If you serve Jesus, He must come first.
August 27, 2008 (Wednesday)
A week ago I wrote in this blog about “Movies on the Radio,” and referred to the old “Lux Radio Theater,” that presented popular movies by the use of radio scripts, read by actors.
Last night I listened to one of them, “The Jazz Singer,” originally presented in 1927 as the first “talkie.” It starred Al Jolson. The radio version, offered on Lux Radio Theater twenty years later, also starred Al Jolson, in a reprisal of his movie role.
It was a moving drama, a point probably lost amidst the hoopla which must have surrounded the original screen presentation because it was the first movie in which the actors themselves talked aloud. The script, which featured several of Jolson’s famous songs, told the story of the son of a Jewish Cantor who was trained by his father to become a Cantor himself, but instead chose show business.
On the very night of the star’s first appearance on Broadway, his father died and his mother pleaded with him to take his father’s place in the synagogue, for it was the Day of Atonement, the holiest day of the year.
The radio movie ended with the voice of Jolson, singing in Hebrew in the synagogue.

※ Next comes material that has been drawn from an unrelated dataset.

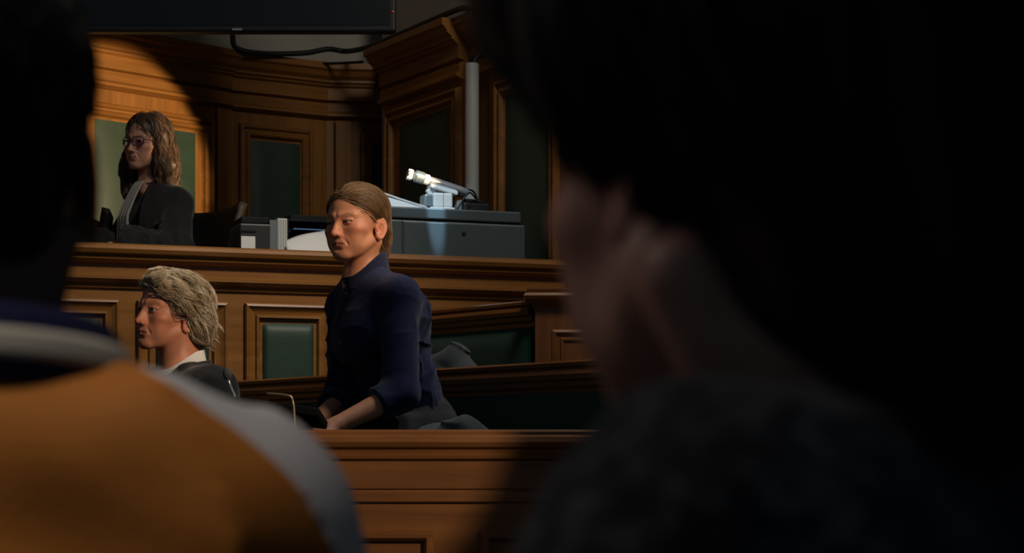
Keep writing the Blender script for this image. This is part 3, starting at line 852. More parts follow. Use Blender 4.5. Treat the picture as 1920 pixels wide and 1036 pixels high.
make_eyes(WO, Mh, EYE, dict(gx=-8))
def hairvol(P):
    X = P.copy(); X[:, 0] = np.abs(X[:, 0])
    d = ell(X, (0, .018, .043), (.0865, .104, .0805))
    d = smin(d, ell(X, (0, .064, -.030), (.070, .050, .080)), .03)
    d = smin(d, cap(X, (.052, .052, -.03), (.042, .074, -.088), .027, .014), .02)
    part = np.exp(-((P[:, 0] - .030) / .006) ** 2) * (P[:, 2] > .075) * sstep(-P[:, 1], -.03, .0)
    d = d + .0018 * part
    zl = .071 - 1.22 * (X[:, 1] + .078) - .018 * sstep(X[:, 0], .02, .055)
    c1 = (zl - X[:, 2]) / 1.6
    c2 = np.minimum(-(X[:, 2] + .004), .034 - X[:, 1] + 0 * X[:, 2])
    d = smax(d, c1, .006); d = smax(d, c2, .006)
    return d + .0016 * (vnoise(P * np.float32((110, 30, 60))) - .5)
HB = (.20, .125, .062)
mk('body', BODY_W[0], BODY_W[1], SKIN, WO, colf=lambda V: hair_tint(head_cols(to_local(V, Mh), SK, fa), V, Mh, hairvol, HB))
def rootw(V):
    X = np.abs(V[:, 0])
    return (V[:, 2] - (.071 - 1.22 * (V[:, 1] + .078) - .018 * sstep(X, .02, .055)) > .004) | (V[:, 1] > .04)
Vw = lambda p: np.stack([np.tanh((p[:, 0] - .03) / .012) * .75 * (p[:, 2] > .03) * sstep(-p[:, 1], -.05, .05), .8 + 0 * p[:, 0] - .9 * sstep(p[:, 1], .05, .08), -.50 - 1.2 * sstep(p[:, 1], -.02, .07)], 1)
HB = (.20, .125, .062)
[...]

His roots were so strong they had overcome his mighty ambition to become the world’s greatest performer. Even on the radio you could “see” his tears.
When you read the gospels, you are struck by the number of times that Jesus made his invitation clear: if you serve Him, He must come first. Jesus said if a man puts his hand to the plow and looks back, he is not fit for the kingdom of God. He said his follower must deny himself and take us his cross daily. We don’t hear much preaching about that anymore, do we?